Dosyadaki kayıt ve belgelerden; davacının Şeker Pancarı ürün tesliminden dolayı 20.05.1998 tarihinde prim kesintisi yapıldığı, Ziraat Odası ve Tarım Kredi Kooperatifi kaydı bulunmadığı, tarımsal arazisinin olduğu, Kurumca 01.04.1988-08.01.1991 tarihleri arasında 2926 sayılı Yasaya tabi tarım Bağ-kur sigortalısı olarak kabul edildiği; davacı tarafından sunulan prim ekstresinden, davacının 08.01.1991-06.01.1992 tarihleri arasında 1479 sayılı Yasa"ya tabi zorunlu Bağ-Kur sigortalısı 01.01.1995-31.07.2001, 01.01.2002-30.11.2002 tarihleri arasında ise isteğe bağlı Bağ-Kur sigortalısı olduğu, belirlenmiş; ancak bu hususun Kurumdan sorulmadığı görülmüştür.
Zorunlu sigortalılık koşullarının bulunması halinde; bu sigortalılığın isteğe bağlı sigortalılığa göre öncelik taşıyacağı açıktır.Bu nedenlerle davacının; tesbitini istediği dönemin bir kısmı isteğe bağlı sigortalılığı ile çakışıyor ise koşulların bulunması halinde zorunlu sigortalılık olan 2926 sayılı Yasaya tabi sigortalılığa öncelik verilmelidir.

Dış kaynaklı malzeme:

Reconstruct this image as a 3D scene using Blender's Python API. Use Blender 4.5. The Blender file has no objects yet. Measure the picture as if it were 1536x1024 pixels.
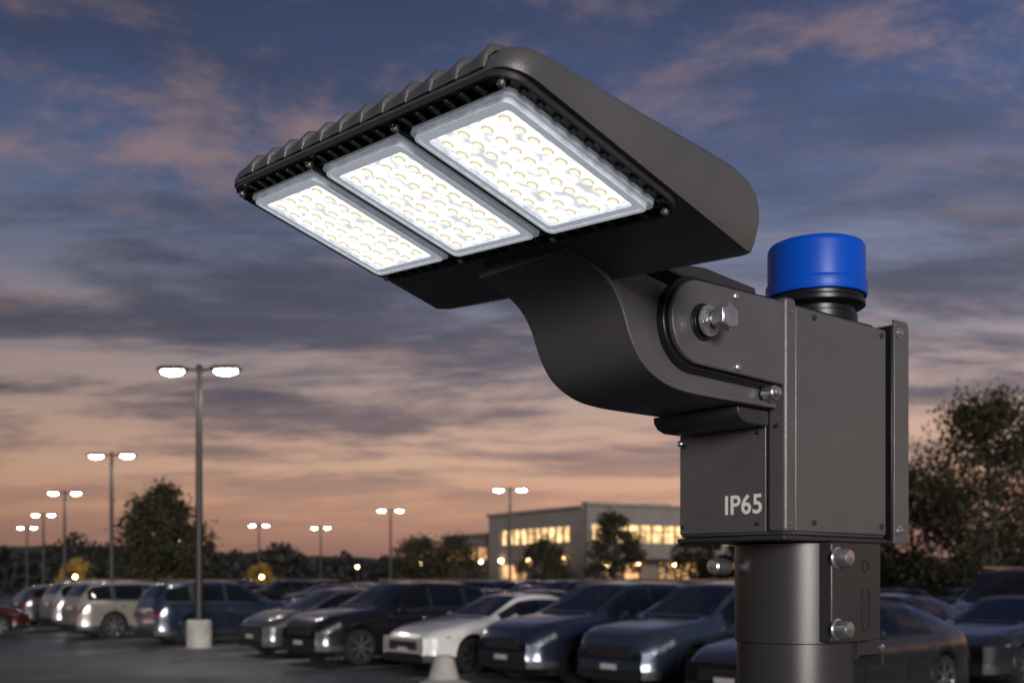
import bpy, math, random
from mathutils import Matrix, Vector, noise
import numpy as np
random.seed(7)
scene = bpy.context.scene
COL = scene.collection

# ------------------------------------------------------------------ materials
def mat_new(name):
    m = bpy.data.materials.new(name); m.use_nodes = True
    nt = m.node_tree; b = nt.nodes['Principled BSDF']
    return m, nt, b
def principled(name, col, rough=0.5, metal=0.0, noise_scale=None, var=0.15, bump=0.0, bump_scale=200, emis=None, emis_s=0, coat=0, spec=None, rvar=0.0):
    m, nt, b = mat_new(name)
    b.inputs['Base Color'].default_value = (*col, 1)
    b.inputs['Roughness'].default_value = rough
    b.inputs['Metallic'].default_value = metal
    if spec is not None: b.inputs['Specular IOR Level'].default_value = spec
    if coat: 
        b.inputs['Coat Weight'].default_value = coat; b.inputs['Coat Roughness'].default_value = 0.05
    if emis:
        b.inputs['Emission Color'].default_value = (*emis, 1); b.inputs['Emission Strength'].default_value = emis_s
    tc = nt.nodes.new('ShaderNodeTexCoord')
    if noise_scale:
        n = nt.nodes.new('ShaderNodeTexNoise'); n.inputs['Scale'].default_value = noise_scale; n.inputs['Detail'].default_value = 6
        nt.links.new(tc.outputs['Object'], n.inputs['Vector'])
        r = nt.nodes.new('ShaderNodeMapRange'); r.inputs['From Min'].default_value = 0.3; r.inputs['From Max'].default_value = 0.7
        r.inputs['To Min'].default_value = 1-var; r.inputs['To Max'].default_value = 1+var
        nt.links.new(n.outputs['Fac'], r.inputs['Value'])
        mx = nt.nodes.new('ShaderNodeMix'); mx.data_type = 'RGBA'; mx.blend_type = 'MULTIPLY'; mx.inputs[0].default_value = 1
        mx.inputs[6].default_value = (*col, 1); nt.links.new(r.outputs[0], mx.inputs[7]); nt.links.new(mx.outputs[2], b.inputs['Base Color'])
        if rvar:
            r2 = nt.nodes.new('ShaderNodeMapRange'); r2.inputs['From Min'].default_value = 0.3; r2.inputs['From Max'].default_value = 0.7
            r2.inputs['To Min'].default_value = rough-rvar; r2.inputs['To Max'].default_value = rough+rvar
            nt.links.new(n.outputs['Fac'], r2.inputs['Value']); nt.links.new(r2.outputs[0], b.inputs['Roughness'])
    if bump:
        n2 = nt.nodes.new('ShaderNodeTexNoise'); n2.inputs['Scale'].default_value = bump_scale; n2.inputs['Detail'].default_value = 3
        nt.links.new(tc.outputs['Object'], n2.inputs['Vector'])
        bp = nt.nodes.new('ShaderNodeBump'); bp.inputs['Strength'].default_value = bump; bp.inputs['Distance'].default_value = 0.001
        nt.links.new(n2.outputs['Fac'], bp.inputs['Height']); nt.links.new(bp.outputs[0], b.inputs['Normal'])
    return m
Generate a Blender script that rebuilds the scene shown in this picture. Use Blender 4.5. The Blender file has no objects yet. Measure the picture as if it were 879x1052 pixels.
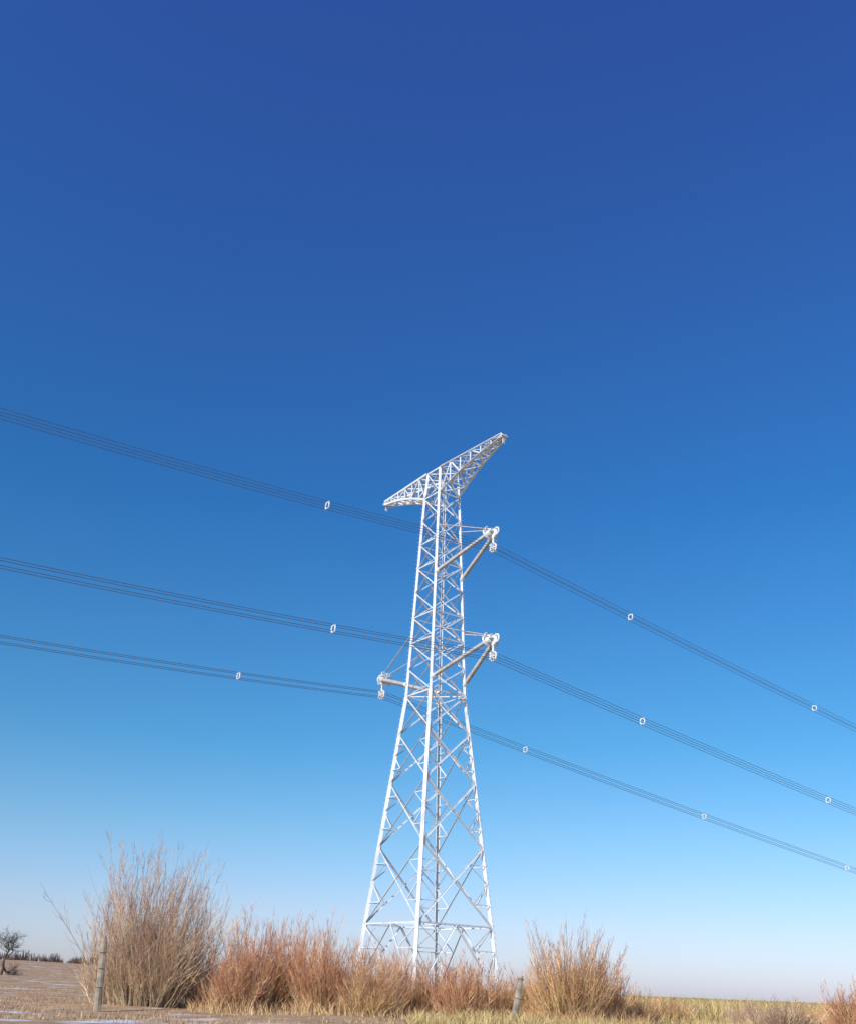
import bpy, math, random
import numpy as np
from mathutils import Vector, Matrix
random.seed(7); np.random.seed(7)
scene=bpy.context.scene
R=math.radians

# ------------------------------------------------------------------ helpers
def link(ob,parent=None):
    scene.collection.objects.link(ob)
    if parent: ob.parent=parent
    return ob
def empty(name,loc=(0,0,0)):
    e=bpy.data.objects.new(name,None); e.location=loc; e.empty_display_size=1
    scene.collection.objects.link(e); return e
class MB:
    def __init__(s): s.v=[]; s.f=[]; s.a=[]; s.b=[]
    def add(s,vs,fs,a=0.0,b=0.0):
        o=len(s.v); s.v.extend(vs)
        s.f.extend([tuple(i+o for i in f) for f in fs])
        if isinstance(a,list): s.a.extend(a)
        else: s.a.extend([a]*len(vs))
        s.b.extend([b]*len(vs))
    def obj(s,name,mat,parent=None,smooth=False,attrs=False):
        me=bpy.data.meshes.new(name); me.from_pydata([tuple(p) for p in s.v],[],s.f)
        if attrs:
            at=me.attributes.new('hfac','FLOAT','POINT'); at.data.foreach_set('value',s.a)
            at=me.attributes.new('rnd','FLOAT','POINT'); at.data.foreach_set('value',s.b)
        me.materials.append(mat)
        if smooth: me.polygons.foreach_set('use_smooth',[True]*len(me.polygons))
        me.update()
        return link(bpy.data.objects.new(name,me),parent)
def frame(d,ref=None):
    d=d.normalized()
    r=ref if ref is not None else (Vector((0,0,1)) if abs(d.z)<0.9 else Vector((1,0,0)))
    a=(r-d*r.dot(d)).normalized(); b=d.cross(a)
    return a,b
def angle_bar(mb,p,q,w,ref=None):
    """rolled L-section between two points"""
    w=w*1.12
    p=Vector(p);q=Vector(q); a,b=frame(q-p,ref); t=w*0.16; o=w*0.3
    prof=[(0,0),(w,0),(w,t),(t,t),(t,w),(0,w)]
    vs=[]
    for c in (p,q):
        for (x,y) in prof: vs.append(c+a*(x-o)+b*(y-o))
    fs=[(i,(i+1)%6,(i+1)%6+6,i+6) for i in range(6)]+[(5,4,3,2,1,0),(6,7,8,9,10,11)]
    mb.add(vs,fs)
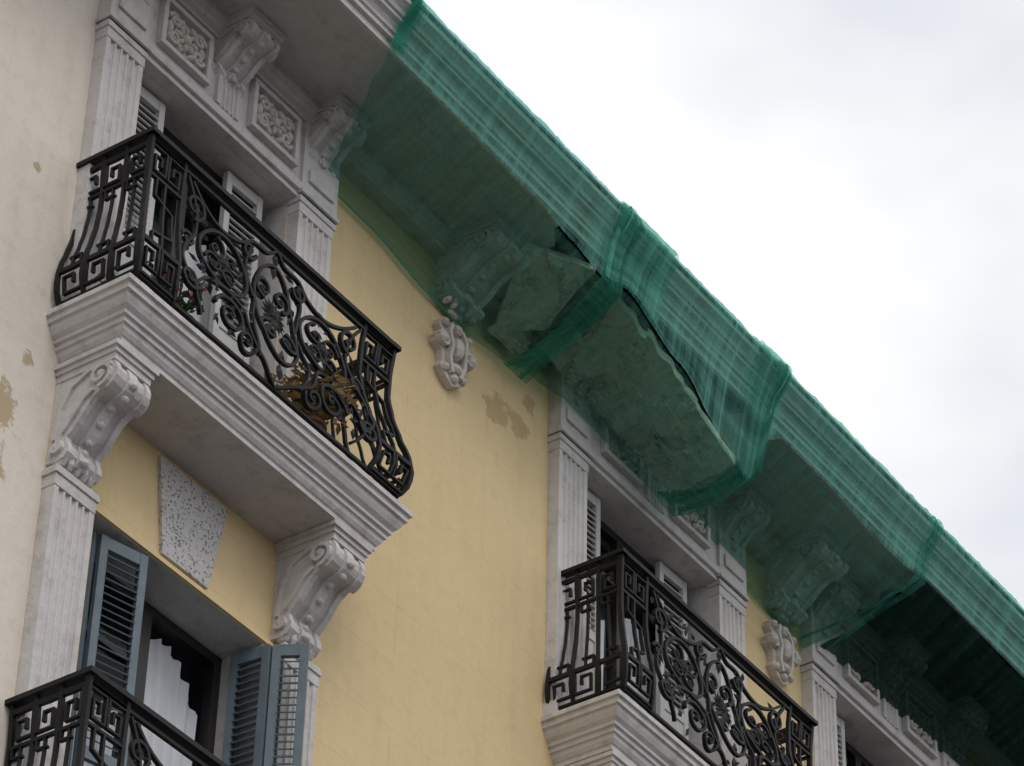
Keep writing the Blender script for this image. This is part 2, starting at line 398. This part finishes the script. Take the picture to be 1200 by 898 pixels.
def make_railing(hx):
    mb=MB(); dr=.50; W=2*hx
    fmap=lambda u,v,e=0:Vector((-hx-off(v)+(W+2*off(v))*u/W,-(dr+off(v))-e,v))
    lmap=lambda u,v,e=0:Vector((-hx-off(v)-e,-(dr+off(v))*u/dr,v))
    rmap=lambda u,v,e=0:Vector((hx+off(v)+e,-(dr+off(v))*u/dr,v))
    def line(mp,nrm,P,w=.0085,h=.011):
        Q=[]
        for a,b_ in zip(P,P[1:]):
            n=max(1,int(((a[0]-b_[0])**2+(a[1]-b_[1])**2)**.5/.05))
            for t in range(n): Q.append((a[0]+(b_[0]-a[0])*t/n,a[1]+(b_[1]-a[1])*t/n))
        Q.append(P[-1])
        mb.tube([mp(*q) for q in Q],nrm,w,h)
    def sline(mp,nrm,P,w=.0085,h=.012): 
        mb.tube([mp(*q) for q in smooth_poly(P)],nrm,w,h)
    def spir(mp,nrm,c,r0,r1,a0,tn,w=.0085):
        mb.tube([mp(*q) for q in spiral(c,r0,r1,a0,tn,28)],nrm,w,.012,taper=lambda t:1.2-.4*t)
        mb.ell(mp(*c),(.018,.018,.018),nu=6,nv=4)
    def key(mp,nrm,u0,u1,v0,v1,n):
        w=(u1-u0)/n
        for i in range(n):
            a=u0+i*w; fl=i%2
            C=[(0.04,0),(0.04,.94),(.92,.94),(.92,.2),(.28,.2),(.28,.68),(.64,.68),(.64,.42)]
            P=[((1-x if fl else x)*w+a,v0+y*(v1-v0)) for x,y in C]
            line(mp,nrm,P,.0085,.011)
        line(mp,nrm,[(u0,v0),(u1,v0)]); line(mp,nrm,[(u0,v1),(u1,v1)])
    for mp,nrm in ((lmap,(-1,0,0)),(rmap,(1,0,0))):
        key(mp,nrm,.03,.49,.80,1.0,3); key(mp,nrm,.03,.49,.05,.25,3)
        for u in (.03,.18,.335,.49):
            line(mp,nrm,[(u,.03),(u,1.04)],.0095,.011)
        for u in (.105,.26,.41):
            line(mp,nrm,[(u,.25),(u,.80)],.007,.008)
            line(mp,nrm,[(u-.05,.80),(u-.05,.74),(u+.02,.74)],.007)
            line(mp,nrm,[(u+.05,.25),(u+.05,.32),(u-.02,.32)],.007)
        mb.tube([mp(u,1.055) for u in (0,.25,.53)],nrm,.014,.028)
        mb.tube([mp(u,.035) for u in (0,.25,.5)],nrm,.010,.012)
    nrm=(0,-1,0); mp=fmap
    for u in (0,.27,W-.27,W): line(mp,nrm,[(u,.0),(u,1.05)],.0115,.012)
    mb.tube([mp(u,1.055) for u in (-.02,W/2,W+.02)],nrm,.014,.028)
    for v in (.035,1.0): mb.tube([mp(u,v) for u in (0,W/2,W)],nrm,.010,.011)
    for a,b_ in ((0,.27),(W-.27,W)):
        key(mp,nrm,a,b_,.80,1.0,2); key(mp,nrm,a,b_,.05,.25,2)
        m_=(a+b_)/2
        line(mp,nrm,[(m_,.25),(m_,.80)],.008)
        line(mp,nrm,[(m_-.07,.80),(m_-.07,.68),(m_+.07,.62),(m_+.07,.40),(m_-.07,.34),(m_-.07,.25)],.007)
    c=W/2
    n=36; mb.tube([mp(c+.17*cos(2*pi*t/n),.54+.35*sin(2*pi*t/n)) for t in range(n+1)],nrm,.009,.012)
    for s in (-1,1):
        sm=lambda P:[(c+s*x,y) for x,y in P]
        A=lambda a:(a if s>0 else pi-a); T=lambda t:t*s
        spir(mp,nrm,(c+s*.075,.70),.075,.012,A(-pi/2),T(1.4)); spir(mp,nrm,(c+s*.075,.38),.075,.012,A(pi/2),T(-1.4))
        n=30; rc=(c+s*.43,.60); mb.tube([mp(rc[0]+.20*cos(2*pi*t/n),rc[1]+.20*sin(2*pi*t/n)) for t in range(n+1)],nrm,.010,.013)
        for q in range(4): spir(mp,nrm,(rc[0]+.095*cos(q*pi/2+.6),rc[1]+.095*sin(q*pi/2+.6)),.075,.01,q*pi/2,T(1.3),.0065)
        mb.ell(mp(*rc),(.045,.03,.045))
        for q in range(8): leafpts(mb,mp(rc[0]+.055*cos(q*pi/4),rc[1]+.055*sin(q*pi/4)),(cos(q*pi/4),0,sin(q*pi/4)),(0,-1,0),.06,.016)
        sline(mp,nrm,sm([(.0,.04),(.10,.10),(.24,.20),(.30,.34),(.42,.40),(.58,.34),(.66,.20),(.60,.08)]))
        sline(mp,nrm,sm([(.0,1.0),(.08,.94),(.2,.93),(.30,.86),(.45,.83),(.60,.88),(.72,.97)]))
        sline(mp,nrm,sm([(.76,.98),(.68,.84),(.66,.66),(.74,.50),(.76,.32),(.66,.20)]))
        sline(mp,nrm,sm([(.18,.55),(.24,.75),(.20,.90)])); sline(mp,nrm,sm([(.18,.5),(.22,.3),(.16,.12)]))
        spir(mp,nrm,(c+s*.40,.21),.12,.012,A(0),T(1.7)); spir(mp,nrm,(c+s*.70,.24),.075,.012,A(pi),T(1.5))
        spir(mp,nrm,(c+s*.68,.83),.085,.012,A(-pi/2),T(-1.5)); spir(mp,nrm,(c+s*.26,.14),.07,.01,A(pi),T(1.4))
        spir(mp,nrm,(c+s*.22,.86),.06,.01,A(pi),T(1.3)); spir(mp,nrm,(c+s*.72,.56),.055,.01,A(0),T(1.3))
        for q in range(48):
            u=c+s*random.uniform(.12,.78); v=random.uniform(.08,.95); a=random.uniform(0,2*pi)
            leafpts(mb,mp(u,v),(cos(a),0,sin(a)),(0,-1,0),random.uniform(.05,.10),random.uniform(.012,.024))
    for q in range(16):
        a=q*2*pi/16; leafpts(mb,mp(c+.06*cos(a),.54+.08*sin(a)),(cos(a),0,sin(a)),(0,-1,0),.09,.018)
    mb.ell(mp(c,.54),(.04,.03,.05))
    for v in (.86,.94,.22,.12): leafpts(mb,mp(c,v),(0,0,1),(0,-1,0),.11,.03)
    return mb
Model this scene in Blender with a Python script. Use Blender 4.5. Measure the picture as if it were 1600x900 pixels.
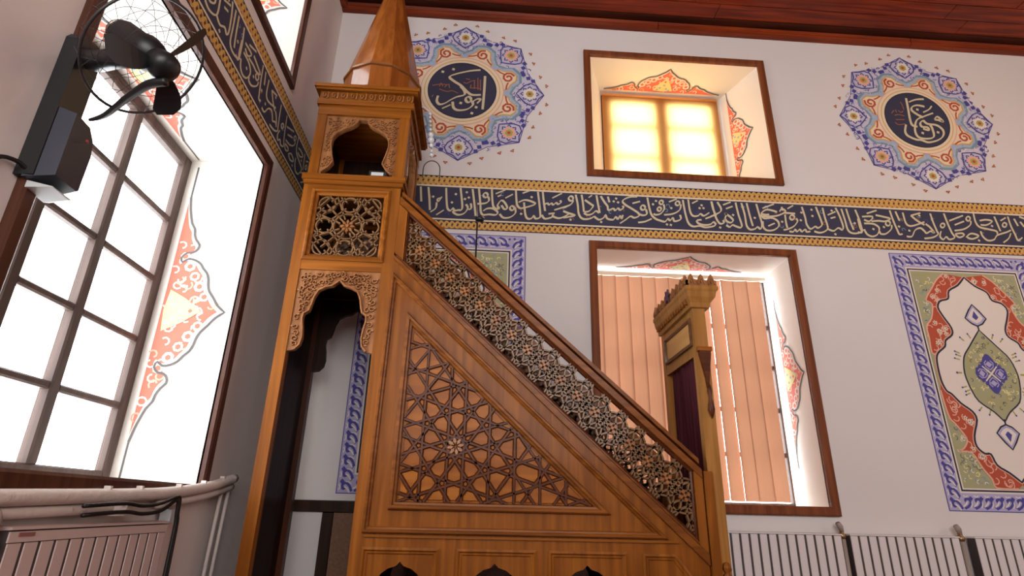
import bpy, bmesh, math, random
from mathutils import Vector, Matrix
from math import sin, cos, pi, radians

for _o in list(bpy.data.objects):
    bpy.data.objects.remove(_o)
SC = bpy.context.scene
COL = SC.collection

# ------------------------------------------------------------------ camera
cam_d = bpy.data.cameras.new('camera')
cam = bpy.data.objects.new('camera', cam_d)
COL.objects.link(cam)
RT = Vector((0.997982, -0.059476, 0.022227))
DN = Vector((0.042198, 0.359729, -0.932102))
FW = Vector((0.047442, 0.931159, 0.361513))
_m = Matrix.Identity(4)
for _i in range(3):
    _m[_i][0], _m[_i][1], _m[_i][2] = RT[_i], -DN[_i], -FW[_i]
_m[2][3] = 0.9
cam.matrix_world = _m
cam_d.sensor_fit = 'HORIZONTAL'
cam_d.sensor_width = 36.0
cam_d.lens = 894.28 * 36.0 / 1600.0
cam_d.clip_start = 0.02
SC.camera = cam

# ------------------------------------------------------------------ sky, exposure, lights
SC.view_settings.view_transform = 'Standard'
SC.view_settings.look = 'None'
SC.view_settings.gamma = 1.0
SC.view_settings.use_curve_mapping = False
SC.view_settings.exposure = 0.0
wd = bpy.data.worlds.new('overcast_sky')
SC.world = wd
wd.use_nodes = True
wd.node_tree.nodes['Background'].inputs['Color'].default_value = (0.93, 0.97, 1.0, 1)
wd.node_tree.nodes['Background'].inputs['Strength'].default_value = 9.5
SC.cycles.max_bounces = 10
SC.cycles.diffuse_bounces = 5
SC.cycles.transparent_max_bounces = 12
SC.cycles.sample_clamp_indirect = 6.0


def area(name, loc, aim, sx, sy, power, color, portal=False):
    l = bpy.data.lights.new(name, 'AREA')
    l.shape = 'RECTANGLE'
    l.size, l.size_y = sx, sy
    l.energy = power
    l.color = color
    o = bpy.data.objects.new(name, l)
    COL.objects.link(o)
    o.location = loc
    o.rotation_euler = (Vector(aim) - Vector(loc)).to_track_quat('-Z', 'Y').to_euler()
    if portal:
        l.cycles.is_portal = True
    return o


# daylight from the windows of the hall behind the camera
area('rear_window_light', (0.4, -3.3, 3.0), (0.8, 4, 2.4), 4.4, 2.6, 270, (1.0, 0.98, 0.97))
area('side_fill_light', (6.8, 0.6, 2.8), (2, 4.2, 2.2), 3.4, 2.4, 66, (1.0, 0.92, 0.86))  # fill light added on the right to brighten the left wall
# warm chandelier hanging in the hall, out of frame on the right
_p = bpy.data.lights.new('chandelier_light', 'POINT')
_p.energy = 34
_p.color = (1.0, 0.60, 0.30)
_p.shadow_soft_size = 0.25
_po = bpy.data.objects.new('chandelier_light', _p)
COL.objects.link(_po)
_po.location = (4.6, 2.0, 3.9)
# sampling portals in the four window openings
area('portal_left_low', (-2.02, 2.5, 1.9), (0, 2.5, 1.9), 1.4, 2.0, 1, (1, 1, 1), True)
area('portal_left_high', (-2.02, 2.5, 4.3), (0, 2.5, 4.3), 1.4, 1.2, 1, (1, 1, 1), True)
area('portal_back_low', (1.7, 4.78, 1.9), (1.7, 0, 1.9), 1.4, 2.0, 1, (1, 1, 1), True)
area('portal_back_high', (1.7, 4.78, 4.25), (1.7, 0, 4.25), 1.4, 1.2, 1, (1, 1, 1), True)

# ------------------------------------------------------------------ materials


def lin(c):
    return tuple((v / 12.92 if v <= 0.04045 else ((v + 0.055) / 1.055) ** 2.4) for v in (x / 255.0 for x in c)) + (1.0,)


_mats = {}


def mat(name, rgb, rough=0.6, metal=0.0, vary=0.0, vscale=3.0, bump=0.0, bscale=40.0, coat=0.0, spec=0.5):
    if name in _mats:
        return _mats[name]
    m = bpy.data.materials.new(name)
    m.use_nodes = True
    nt = m.node_tree
    b = nt.nodes['Principled BSDF']
    b.inputs['Base Color'].default_value = lin(rgb)
    b.inputs['Roughness'].default_value = rough
    b.inputs['Metallic'].default_value = metal
    b.inputs['Coat Weight'].default_value = coat
    b.inputs['Coat Roughness'].default_value = 0.08
    b.inputs['Specular IOR Level'].default_value = spec
    if vary or bump:
        tc = nt.nodes.new('ShaderNodeTexCoord')
    if vary:
        n = nt.nodes.new('ShaderNodeTexNoise')
        n.inputs['Scale'].default_value = vscale
        n.inputs['Detail'].default_value = 5
        nt.links.new(tc.outputs['Object'], n.inputs['Vector'])
        mx = nt.nodes.new('ShaderNodeMix')
        mx.data_type = 'RGBA'
        c = lin(rgb)
        mx.inputs['A'].default_value = tuple(v * (1 - vary) for v in c[:3]) + (1,)
        mx.inputs['B'].default_value = tuple(min(1, v * (1 + vary)) for v in c[:3]) + (1,)
        nt.links.new(n.outputs['Fac'], mx.inputs['Factor'])
        nt.links.new(mx.outputs['Result'], b.inputs['Base Color'])
    if bump:
        n2 = nt.nodes.new('ShaderNodeTexNoise')
        n2.inputs['Scale'].default_value = bscale
        n2.inputs['Detail'].default_value = 3
        nt.links.new(tc.outputs['Object'], n2.inputs['Vector'])
        bp = nt.nodes.new('ShaderNodeBump')
        bp.inputs['Strength'].default_value = bump
        bp.inputs['Distance'].default_value = 0.01
        nt.links.new(n2.outputs['Fac'], bp.inputs['Height'])
        nt.links.new(bp.outputs['Normal'], b.inputs['Normal'])
    _mats[name] = m
    return m


def wood(name, light, dark, axis='z', rough=0.38, coat=0.25, scale=1.0, tilt=0.0):
    """streaky grain running along one axis of the object"""
    if name in _mats:
        return _mats[name]
    m = bpy.data.materials.new(name)
    m.use_nodes = True
    nt = m.node_tree
    b = nt.nodes['Principled BSDF']
    b.inputs['Roughness'].default_value = rough
    b.inputs['Coat Weight'].default_value = coat
    b.inputs['Coat Roughness'].default_value = 0.10
    b.inputs['Specular IOR Level'].default_value = 0.12
    tc = nt.nodes.new('ShaderNodeTexCoord')
    mp = nt.nodes.new('ShaderNodeMapping')
    s = {'x': (1.2, 22, 22), 'y': (22, 1.2, 22), 'z': (22, 22, 1.2)}[axis]
    mp.inputs['Scale'].default_value = tuple(v * scale for v in s)
    mp.inputs['Rotation'].default_value = (0, tilt, 0)
    mp.vector_type = 'POINT'
    nt.links.new(tc.outputs['Object'], mp.inputs['Vector'])
    n = nt.nodes.new('ShaderNodeTexNoise')
    n.inputs['Scale'].default_value = 1.0
    n.inputs['Detail'].default_value = 6
    n.inputs['Distortion'].default_value = 0.7
    nt.links.new(mp.outputs['Vector'], n.inputs['Vector'])
    n3 = nt.nodes.new('ShaderNodeTexNoise')
    n3.inputs['Scale'].default_value = 2.3
    nt.links.new(tc.outputs['Object'], n3.inputs['Vector'])
    ad = nt.nodes.new('ShaderNodeMath')
    ad.operation = 'MULTIPLY_ADD'
    ad.inputs[1].default_value = 0.125
    nt.links.new(n3.outputs['Fac'], ad.inputs[0])
    sc = nt.nodes.new('ShaderNodeMath')
    sc.operation = 'MULTIPLY'
    sc.inputs[1].default_value = 0.65
    nt.links.new(n.outputs['Fac'], sc.inputs[0])
    nt.links.new(sc.outputs[0], ad.inputs[2])
    r = nt.nodes.new('ShaderNodeValToRGB')
    r.color_ramp.elements[0].position = 0.32
    r.color_ramp.elements[0].color = lin(dark)
    r.color_ramp.elements[1].position = 0.66
    r.color_ramp.elements[1].color = lin(light)
    nt.links.new(ad.outputs[0], r.inputs['Fac'])
    nt.links.new(r.outputs['Color'], b.inputs['Base Color'])
    bp = nt.nodes.new('ShaderNodeBump')
    bp.inputs['Strength'].default_value = 0.12
    bp.inputs['Distance'].default_value = 0.004
    nt.links.new(n.outputs['Fac'], bp.inputs['Height'])
    nt.links.new(bp.outputs['Normal'], b.inputs['Normal'])
    _mats[name] = m
    return m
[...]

Ancak dosya içeriğinden; 1998 yılındaki prim tevkifatından başka; bu prim ile başlayacak sigortalılığın devamı yönünden 2926 sayılı Yasa"nın 10. maddesinde aranılan kayıtların yeterince araştırılmadığı, davacı tarafından sunulan prim ekstresindeki sigortalılığın; davalı kurumdan sorularak kesinleştirilmediği görülmektedir.
Yapılacak iş; davacının Pancar Ekiciler Kooperatifine üye olup olmadığı, sorulmalı; ayrıca uyuşmazlık konusu dönemdeki diğer sigortalılık statüleri davalı kurumdan araştırılarak; tespit edilmeli ve toplanan deliller birlikte değerlendirilerek oluşacak sonuca göre karar verilmelidir.
Mahkemece bu maddi ve hukuki olgular gözönünde tutulmaksızın eksik inceleme sonucu yazılı şekilde hüküm kurulması usul ve yasaya aykırı olup bozma nedenidir.
O halde, davalı kurumun bu yönleri amaçlayan temyiz itirazları kabul edilmeli ve hüküm bozulmalıdır.
SONUÇ: Hükmün yukarıda açıklanan nedenlerle BOZULMASINA, 17.07.2007 gününde oybirliğiyle karar verildi.